■ **Your goal**
Output the lines below exactly, please, from the first line until the line with "COL = SC.collection", counting both.

■ **Given data**
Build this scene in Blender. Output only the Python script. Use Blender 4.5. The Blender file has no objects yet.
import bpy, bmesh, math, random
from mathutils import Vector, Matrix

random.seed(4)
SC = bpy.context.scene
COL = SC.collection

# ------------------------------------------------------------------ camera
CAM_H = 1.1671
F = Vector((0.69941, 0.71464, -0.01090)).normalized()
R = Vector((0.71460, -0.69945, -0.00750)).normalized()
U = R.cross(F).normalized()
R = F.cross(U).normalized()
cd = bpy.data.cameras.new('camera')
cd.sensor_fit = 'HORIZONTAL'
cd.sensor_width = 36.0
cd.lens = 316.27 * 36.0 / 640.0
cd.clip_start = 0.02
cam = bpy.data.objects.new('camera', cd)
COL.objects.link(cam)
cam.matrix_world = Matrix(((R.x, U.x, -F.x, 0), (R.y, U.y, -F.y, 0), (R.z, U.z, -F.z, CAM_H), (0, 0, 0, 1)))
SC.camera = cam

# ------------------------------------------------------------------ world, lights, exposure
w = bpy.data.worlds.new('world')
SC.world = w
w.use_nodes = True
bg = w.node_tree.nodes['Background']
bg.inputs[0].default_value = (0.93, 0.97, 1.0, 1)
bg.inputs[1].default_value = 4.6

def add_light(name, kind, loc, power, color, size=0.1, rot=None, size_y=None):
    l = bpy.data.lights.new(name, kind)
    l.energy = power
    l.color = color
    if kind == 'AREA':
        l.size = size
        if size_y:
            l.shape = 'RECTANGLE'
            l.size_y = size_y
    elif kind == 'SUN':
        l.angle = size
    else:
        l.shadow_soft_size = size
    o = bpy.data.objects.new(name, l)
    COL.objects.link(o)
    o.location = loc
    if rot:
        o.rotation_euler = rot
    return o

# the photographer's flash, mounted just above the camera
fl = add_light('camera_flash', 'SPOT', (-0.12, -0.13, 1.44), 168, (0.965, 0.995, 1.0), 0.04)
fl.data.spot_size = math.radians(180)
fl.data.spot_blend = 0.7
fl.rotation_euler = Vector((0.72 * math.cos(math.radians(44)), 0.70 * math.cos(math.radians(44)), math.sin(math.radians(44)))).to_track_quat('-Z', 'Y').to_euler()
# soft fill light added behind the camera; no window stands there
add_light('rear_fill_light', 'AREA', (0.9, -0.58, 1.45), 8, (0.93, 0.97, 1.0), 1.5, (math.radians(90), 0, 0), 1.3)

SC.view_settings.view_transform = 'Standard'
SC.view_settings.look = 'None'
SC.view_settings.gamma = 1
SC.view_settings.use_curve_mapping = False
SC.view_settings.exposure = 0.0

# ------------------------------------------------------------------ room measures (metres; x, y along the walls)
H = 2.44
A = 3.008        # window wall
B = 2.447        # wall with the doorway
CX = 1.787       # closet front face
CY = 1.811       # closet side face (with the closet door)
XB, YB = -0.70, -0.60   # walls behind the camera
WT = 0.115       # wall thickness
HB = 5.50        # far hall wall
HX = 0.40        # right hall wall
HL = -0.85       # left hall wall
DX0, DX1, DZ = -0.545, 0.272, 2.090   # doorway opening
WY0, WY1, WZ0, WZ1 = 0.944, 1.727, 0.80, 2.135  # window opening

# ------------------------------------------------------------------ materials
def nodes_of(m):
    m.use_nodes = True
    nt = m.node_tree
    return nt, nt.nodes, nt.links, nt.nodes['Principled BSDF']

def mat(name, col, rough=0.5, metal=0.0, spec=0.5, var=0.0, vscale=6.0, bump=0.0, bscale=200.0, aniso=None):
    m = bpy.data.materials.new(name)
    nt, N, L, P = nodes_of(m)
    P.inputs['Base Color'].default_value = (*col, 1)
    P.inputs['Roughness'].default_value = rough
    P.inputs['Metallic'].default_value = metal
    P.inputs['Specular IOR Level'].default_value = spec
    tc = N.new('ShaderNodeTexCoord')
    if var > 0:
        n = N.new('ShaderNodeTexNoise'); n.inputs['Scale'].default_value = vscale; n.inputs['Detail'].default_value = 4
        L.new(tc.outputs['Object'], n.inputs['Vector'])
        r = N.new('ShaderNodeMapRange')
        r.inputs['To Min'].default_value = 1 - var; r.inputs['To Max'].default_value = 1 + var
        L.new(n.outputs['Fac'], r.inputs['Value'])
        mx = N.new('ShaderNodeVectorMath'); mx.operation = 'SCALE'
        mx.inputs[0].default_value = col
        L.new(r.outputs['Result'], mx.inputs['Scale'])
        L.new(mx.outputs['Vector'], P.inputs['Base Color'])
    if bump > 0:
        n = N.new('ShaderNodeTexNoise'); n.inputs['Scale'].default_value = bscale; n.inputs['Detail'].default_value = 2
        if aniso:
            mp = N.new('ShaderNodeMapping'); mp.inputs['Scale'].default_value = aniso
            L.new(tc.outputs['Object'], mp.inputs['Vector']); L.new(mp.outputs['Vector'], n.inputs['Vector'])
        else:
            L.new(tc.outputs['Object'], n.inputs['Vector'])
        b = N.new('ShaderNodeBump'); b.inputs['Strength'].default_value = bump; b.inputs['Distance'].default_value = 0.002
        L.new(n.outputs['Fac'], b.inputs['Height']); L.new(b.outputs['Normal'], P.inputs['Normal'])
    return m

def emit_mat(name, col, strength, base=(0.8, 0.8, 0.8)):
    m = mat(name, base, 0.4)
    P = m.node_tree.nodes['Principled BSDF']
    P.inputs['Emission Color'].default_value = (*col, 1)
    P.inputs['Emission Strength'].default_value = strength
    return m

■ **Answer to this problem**
Build this scene in Blender. Output only the Python script. Use Blender 4.5. The Blender file has no objects yet.
import bpy, bmesh, math, random
from mathutils import Vector, Matrix

random.seed(4)
SC = bpy.context.scene
COL = SC.collection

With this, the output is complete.